Going beyond direct service, the other Pathways of Service. While direct service continues to be an impactful and accessible pathway of service, faculty discussed ways to engage students in community organizing and activism, policy and governance, and social innovation. To engage students in some of the other pathways, faculty members suggested first organizing students into groups and then pairing the group of students with a community partner. With the students already in groups, a community partner may be more willing to train the group students in a particular area (ex. the community partner’s social media platform) because students, serving on a rotation, would be able to help the community partner the whole semester.  

Logistically, faculty recognize that this organizing and pairing would be difficult at first. However, by establishing a partnership early on, each semester new students would be able to continue the previous students’ work. This partnership would be maintained as new students took the course. Not only would students be able to actively engage and participate in the other pathways of service, but community engaged scholarship courses would be able to strengthen GW’s relationship with community partners. 

In fact, this semester, a group of students in BADM 1002 are putting this idea into practice as they complete their service at Food and Friends. As a group, the students will be trained on Food and Friends’ social media platform and volunteer on a rotation basis throughout the semester.  

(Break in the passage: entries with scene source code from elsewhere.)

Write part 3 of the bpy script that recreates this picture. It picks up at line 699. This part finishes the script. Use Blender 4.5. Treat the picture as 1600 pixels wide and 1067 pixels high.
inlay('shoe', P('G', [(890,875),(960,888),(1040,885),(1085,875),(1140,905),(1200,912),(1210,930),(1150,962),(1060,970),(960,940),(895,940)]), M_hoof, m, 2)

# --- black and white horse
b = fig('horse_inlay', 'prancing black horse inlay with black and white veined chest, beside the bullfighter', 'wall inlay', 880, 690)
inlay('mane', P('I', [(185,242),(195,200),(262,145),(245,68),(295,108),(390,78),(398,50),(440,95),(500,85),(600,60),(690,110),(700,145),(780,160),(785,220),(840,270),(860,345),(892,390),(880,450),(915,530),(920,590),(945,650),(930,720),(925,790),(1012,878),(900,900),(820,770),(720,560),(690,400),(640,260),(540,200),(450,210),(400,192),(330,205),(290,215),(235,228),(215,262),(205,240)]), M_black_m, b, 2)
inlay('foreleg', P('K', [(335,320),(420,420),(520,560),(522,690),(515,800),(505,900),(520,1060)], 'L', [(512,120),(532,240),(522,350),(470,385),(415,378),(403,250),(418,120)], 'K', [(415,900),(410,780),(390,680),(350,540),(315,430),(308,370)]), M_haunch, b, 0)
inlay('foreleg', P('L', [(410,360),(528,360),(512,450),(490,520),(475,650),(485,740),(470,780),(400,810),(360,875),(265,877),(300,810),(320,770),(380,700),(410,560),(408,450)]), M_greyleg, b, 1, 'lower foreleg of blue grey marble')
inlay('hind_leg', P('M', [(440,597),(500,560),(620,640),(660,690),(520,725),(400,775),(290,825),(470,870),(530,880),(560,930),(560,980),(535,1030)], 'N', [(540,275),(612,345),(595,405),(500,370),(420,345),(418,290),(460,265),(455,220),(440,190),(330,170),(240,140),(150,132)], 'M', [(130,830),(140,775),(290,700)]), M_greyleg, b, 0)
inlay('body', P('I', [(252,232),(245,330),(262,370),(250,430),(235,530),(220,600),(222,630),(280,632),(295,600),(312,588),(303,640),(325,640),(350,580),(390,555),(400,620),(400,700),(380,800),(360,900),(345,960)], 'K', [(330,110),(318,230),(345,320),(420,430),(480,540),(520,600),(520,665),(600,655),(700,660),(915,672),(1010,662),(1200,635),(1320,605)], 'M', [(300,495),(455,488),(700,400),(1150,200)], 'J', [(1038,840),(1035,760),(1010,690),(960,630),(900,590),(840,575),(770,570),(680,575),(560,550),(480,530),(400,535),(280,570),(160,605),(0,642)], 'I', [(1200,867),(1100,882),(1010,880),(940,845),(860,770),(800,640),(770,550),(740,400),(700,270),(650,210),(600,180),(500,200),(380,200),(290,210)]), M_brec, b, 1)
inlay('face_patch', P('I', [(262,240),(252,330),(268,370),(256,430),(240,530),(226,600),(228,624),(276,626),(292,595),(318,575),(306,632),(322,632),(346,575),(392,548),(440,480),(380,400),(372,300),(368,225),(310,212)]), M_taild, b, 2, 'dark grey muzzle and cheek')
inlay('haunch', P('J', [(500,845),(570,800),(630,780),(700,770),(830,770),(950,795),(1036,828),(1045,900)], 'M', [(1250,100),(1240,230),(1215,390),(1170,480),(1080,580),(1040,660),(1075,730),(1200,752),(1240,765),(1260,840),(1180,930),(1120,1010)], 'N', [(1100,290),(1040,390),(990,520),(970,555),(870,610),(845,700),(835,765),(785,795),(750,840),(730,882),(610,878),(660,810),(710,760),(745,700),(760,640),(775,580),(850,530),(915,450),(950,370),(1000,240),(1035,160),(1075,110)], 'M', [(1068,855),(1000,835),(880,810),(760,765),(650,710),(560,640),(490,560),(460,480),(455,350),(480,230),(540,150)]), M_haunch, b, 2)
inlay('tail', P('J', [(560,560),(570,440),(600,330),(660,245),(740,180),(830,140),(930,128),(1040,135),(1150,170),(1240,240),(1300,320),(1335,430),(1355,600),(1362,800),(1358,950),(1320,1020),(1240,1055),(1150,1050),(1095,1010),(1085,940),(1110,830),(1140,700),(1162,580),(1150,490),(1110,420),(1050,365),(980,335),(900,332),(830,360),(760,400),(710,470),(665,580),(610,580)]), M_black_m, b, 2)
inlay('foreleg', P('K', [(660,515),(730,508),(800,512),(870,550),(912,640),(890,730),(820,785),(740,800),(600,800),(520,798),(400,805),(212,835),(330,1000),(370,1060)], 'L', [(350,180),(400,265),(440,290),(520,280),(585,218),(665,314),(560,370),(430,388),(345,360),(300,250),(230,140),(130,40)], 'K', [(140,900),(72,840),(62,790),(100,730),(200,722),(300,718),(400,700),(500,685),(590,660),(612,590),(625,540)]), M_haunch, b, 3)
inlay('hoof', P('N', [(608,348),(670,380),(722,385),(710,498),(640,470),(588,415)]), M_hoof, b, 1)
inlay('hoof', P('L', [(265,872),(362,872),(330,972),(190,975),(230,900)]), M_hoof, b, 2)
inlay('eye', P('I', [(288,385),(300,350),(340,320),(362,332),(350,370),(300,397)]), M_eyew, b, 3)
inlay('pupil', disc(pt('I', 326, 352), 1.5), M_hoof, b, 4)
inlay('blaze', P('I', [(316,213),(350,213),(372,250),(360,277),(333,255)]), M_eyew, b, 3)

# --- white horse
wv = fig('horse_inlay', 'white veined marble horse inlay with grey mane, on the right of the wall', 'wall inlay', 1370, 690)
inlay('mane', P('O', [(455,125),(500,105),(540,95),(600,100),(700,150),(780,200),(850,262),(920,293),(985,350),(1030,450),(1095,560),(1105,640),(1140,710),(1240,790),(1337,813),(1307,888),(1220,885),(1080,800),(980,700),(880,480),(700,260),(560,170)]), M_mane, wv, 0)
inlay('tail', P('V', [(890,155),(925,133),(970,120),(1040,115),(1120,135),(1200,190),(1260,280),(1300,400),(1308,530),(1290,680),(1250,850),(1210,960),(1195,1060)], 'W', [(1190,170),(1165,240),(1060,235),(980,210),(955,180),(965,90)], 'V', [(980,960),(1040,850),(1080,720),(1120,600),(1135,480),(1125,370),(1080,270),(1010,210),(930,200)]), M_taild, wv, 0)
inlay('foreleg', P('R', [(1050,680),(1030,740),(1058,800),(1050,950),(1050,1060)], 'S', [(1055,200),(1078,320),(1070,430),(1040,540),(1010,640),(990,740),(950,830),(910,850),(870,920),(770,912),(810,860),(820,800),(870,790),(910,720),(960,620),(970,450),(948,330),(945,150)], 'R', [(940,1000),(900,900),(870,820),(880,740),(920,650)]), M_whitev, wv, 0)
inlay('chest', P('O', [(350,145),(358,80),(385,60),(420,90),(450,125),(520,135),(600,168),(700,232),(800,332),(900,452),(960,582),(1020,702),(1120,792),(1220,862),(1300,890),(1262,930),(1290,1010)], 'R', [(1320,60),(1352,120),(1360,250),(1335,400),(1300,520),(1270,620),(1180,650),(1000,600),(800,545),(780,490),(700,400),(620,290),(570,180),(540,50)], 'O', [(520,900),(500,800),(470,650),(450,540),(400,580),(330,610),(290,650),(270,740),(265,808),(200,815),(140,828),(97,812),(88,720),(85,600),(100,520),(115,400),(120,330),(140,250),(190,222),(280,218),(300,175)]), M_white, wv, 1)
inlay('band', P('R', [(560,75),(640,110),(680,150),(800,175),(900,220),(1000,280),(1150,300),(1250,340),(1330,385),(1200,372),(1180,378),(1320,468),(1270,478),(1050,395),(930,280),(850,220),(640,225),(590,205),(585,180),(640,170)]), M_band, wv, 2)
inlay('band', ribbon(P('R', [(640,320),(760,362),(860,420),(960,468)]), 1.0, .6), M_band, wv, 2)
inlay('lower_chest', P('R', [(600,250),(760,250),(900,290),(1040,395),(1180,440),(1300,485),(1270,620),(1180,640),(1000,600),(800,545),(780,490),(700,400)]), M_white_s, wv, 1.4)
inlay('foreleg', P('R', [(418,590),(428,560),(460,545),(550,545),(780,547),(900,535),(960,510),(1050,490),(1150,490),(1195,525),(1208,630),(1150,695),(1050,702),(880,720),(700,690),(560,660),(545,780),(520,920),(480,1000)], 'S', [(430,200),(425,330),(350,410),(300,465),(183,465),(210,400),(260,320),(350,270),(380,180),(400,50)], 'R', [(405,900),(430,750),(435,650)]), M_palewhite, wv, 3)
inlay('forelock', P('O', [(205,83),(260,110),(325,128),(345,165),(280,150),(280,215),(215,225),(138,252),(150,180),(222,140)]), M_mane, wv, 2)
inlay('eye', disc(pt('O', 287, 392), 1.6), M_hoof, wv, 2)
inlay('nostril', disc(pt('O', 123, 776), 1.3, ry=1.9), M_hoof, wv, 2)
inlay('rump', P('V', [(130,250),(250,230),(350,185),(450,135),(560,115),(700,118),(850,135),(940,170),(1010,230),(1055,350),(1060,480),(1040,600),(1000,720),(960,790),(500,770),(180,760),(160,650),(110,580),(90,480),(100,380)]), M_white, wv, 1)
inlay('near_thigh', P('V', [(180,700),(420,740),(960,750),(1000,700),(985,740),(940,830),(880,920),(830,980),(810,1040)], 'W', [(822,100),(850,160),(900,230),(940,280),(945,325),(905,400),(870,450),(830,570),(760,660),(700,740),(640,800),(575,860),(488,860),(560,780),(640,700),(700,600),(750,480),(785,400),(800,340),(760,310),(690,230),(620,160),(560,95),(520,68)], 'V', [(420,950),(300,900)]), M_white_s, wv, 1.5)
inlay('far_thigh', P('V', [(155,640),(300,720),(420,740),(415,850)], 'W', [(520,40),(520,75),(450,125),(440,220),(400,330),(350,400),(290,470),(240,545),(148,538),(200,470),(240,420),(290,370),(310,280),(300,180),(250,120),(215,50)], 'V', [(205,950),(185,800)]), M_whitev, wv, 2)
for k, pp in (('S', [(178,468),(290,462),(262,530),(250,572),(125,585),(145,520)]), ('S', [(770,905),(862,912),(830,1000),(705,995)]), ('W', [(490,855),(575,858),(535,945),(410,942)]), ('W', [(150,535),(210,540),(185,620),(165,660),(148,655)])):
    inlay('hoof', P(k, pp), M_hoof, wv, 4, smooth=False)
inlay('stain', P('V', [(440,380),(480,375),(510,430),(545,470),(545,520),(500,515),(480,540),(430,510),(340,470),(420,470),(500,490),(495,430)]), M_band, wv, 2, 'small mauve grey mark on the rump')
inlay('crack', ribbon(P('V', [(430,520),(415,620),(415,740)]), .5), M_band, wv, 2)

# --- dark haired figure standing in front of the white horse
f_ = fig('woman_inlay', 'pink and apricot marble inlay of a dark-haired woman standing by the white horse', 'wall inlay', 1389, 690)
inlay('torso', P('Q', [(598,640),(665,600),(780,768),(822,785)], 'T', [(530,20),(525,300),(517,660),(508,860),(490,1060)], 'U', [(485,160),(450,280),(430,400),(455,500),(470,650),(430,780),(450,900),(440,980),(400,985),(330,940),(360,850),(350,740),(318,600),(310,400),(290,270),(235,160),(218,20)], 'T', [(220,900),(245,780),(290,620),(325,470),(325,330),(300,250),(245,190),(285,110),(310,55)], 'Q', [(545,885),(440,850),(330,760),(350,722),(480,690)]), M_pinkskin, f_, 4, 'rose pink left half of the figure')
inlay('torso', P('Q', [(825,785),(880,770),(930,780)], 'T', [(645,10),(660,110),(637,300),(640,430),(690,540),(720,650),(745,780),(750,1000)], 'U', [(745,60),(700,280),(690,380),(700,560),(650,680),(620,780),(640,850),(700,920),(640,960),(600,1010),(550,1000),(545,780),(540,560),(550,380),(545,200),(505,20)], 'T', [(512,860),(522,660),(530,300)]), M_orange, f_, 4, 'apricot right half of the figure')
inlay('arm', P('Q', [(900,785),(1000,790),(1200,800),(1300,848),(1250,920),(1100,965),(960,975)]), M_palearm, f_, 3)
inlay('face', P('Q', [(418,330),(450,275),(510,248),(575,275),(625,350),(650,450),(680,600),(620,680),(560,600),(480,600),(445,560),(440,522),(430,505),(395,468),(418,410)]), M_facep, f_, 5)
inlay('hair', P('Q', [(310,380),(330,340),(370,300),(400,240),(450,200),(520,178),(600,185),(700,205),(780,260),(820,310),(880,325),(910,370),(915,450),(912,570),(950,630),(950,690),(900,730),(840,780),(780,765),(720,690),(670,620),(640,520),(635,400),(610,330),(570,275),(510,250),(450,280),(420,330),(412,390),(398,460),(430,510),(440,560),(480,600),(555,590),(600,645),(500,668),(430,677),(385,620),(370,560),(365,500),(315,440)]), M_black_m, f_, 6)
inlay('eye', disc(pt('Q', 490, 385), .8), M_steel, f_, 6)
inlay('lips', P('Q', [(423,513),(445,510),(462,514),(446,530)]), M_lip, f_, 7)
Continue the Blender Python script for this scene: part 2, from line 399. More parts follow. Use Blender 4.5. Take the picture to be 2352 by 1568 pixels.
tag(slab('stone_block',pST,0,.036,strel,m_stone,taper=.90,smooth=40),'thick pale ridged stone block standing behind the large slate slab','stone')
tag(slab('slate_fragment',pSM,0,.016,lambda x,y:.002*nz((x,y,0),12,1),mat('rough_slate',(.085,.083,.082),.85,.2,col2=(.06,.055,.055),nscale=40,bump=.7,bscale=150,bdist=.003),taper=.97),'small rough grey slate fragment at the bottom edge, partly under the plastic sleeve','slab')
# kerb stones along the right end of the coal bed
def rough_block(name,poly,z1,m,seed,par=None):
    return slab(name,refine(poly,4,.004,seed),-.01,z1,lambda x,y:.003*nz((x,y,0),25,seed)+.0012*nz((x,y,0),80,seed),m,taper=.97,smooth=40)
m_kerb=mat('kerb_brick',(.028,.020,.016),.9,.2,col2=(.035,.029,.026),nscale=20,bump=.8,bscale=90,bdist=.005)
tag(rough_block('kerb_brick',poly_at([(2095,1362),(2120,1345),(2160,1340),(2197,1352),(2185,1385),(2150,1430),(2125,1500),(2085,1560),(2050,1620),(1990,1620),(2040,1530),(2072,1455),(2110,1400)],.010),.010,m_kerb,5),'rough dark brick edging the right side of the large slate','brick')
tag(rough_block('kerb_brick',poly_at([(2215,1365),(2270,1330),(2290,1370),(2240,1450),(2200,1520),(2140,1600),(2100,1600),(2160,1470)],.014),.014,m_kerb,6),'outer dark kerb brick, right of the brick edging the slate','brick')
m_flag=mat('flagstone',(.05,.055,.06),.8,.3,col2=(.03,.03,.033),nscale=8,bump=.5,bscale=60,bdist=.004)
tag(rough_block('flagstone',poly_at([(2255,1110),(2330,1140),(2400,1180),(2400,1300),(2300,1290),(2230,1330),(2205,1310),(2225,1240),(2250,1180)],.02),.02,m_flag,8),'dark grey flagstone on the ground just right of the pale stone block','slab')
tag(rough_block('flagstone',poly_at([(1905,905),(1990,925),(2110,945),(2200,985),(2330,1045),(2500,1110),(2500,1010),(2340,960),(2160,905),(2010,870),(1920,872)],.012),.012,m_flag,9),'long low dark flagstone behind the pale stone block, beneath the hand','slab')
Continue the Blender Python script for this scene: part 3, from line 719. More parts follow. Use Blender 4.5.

Weaving critical reflections from service into class discussions. In effort to incite deeper critical reflections, faculty emphasized that online discussions and class discussions are two productive ways to help students integrate theory with practice. Class discussions, either online or in-person, encourage students to integrate their service learning with class discussions and to differentiate critical thinking from streams of consciousness. With this being said, faculty noted their multidirectional efforts to have students approach critical thinking as a constant thought process.

Resources for facilitating critical thinking. While there are different frameworks for service learning according to the area of academic study, thoughts from Aday, “Bloom’s Taxonomy,” Brookfield, Mezzero, and Mitchell came up in the discussion. Human Services & Social Justice courses tend to use the “So What, Now What” framework, while Public Health courses use the “Vulnerable Populations” framework by Louanne Aday. To enhance students’ critical thinking, a faculty member mentioned that they would have students come up with their own frameworks to analyze issue areas. This way, students critically engaged with the issues by creating a framework to explain and understand them. 

Faculty members also discussed rubrics to grade critical reflections and writing assignments that focus on service learning and civic engagement.

 Thank you to everyone who came and participated in this thoughtful discussion.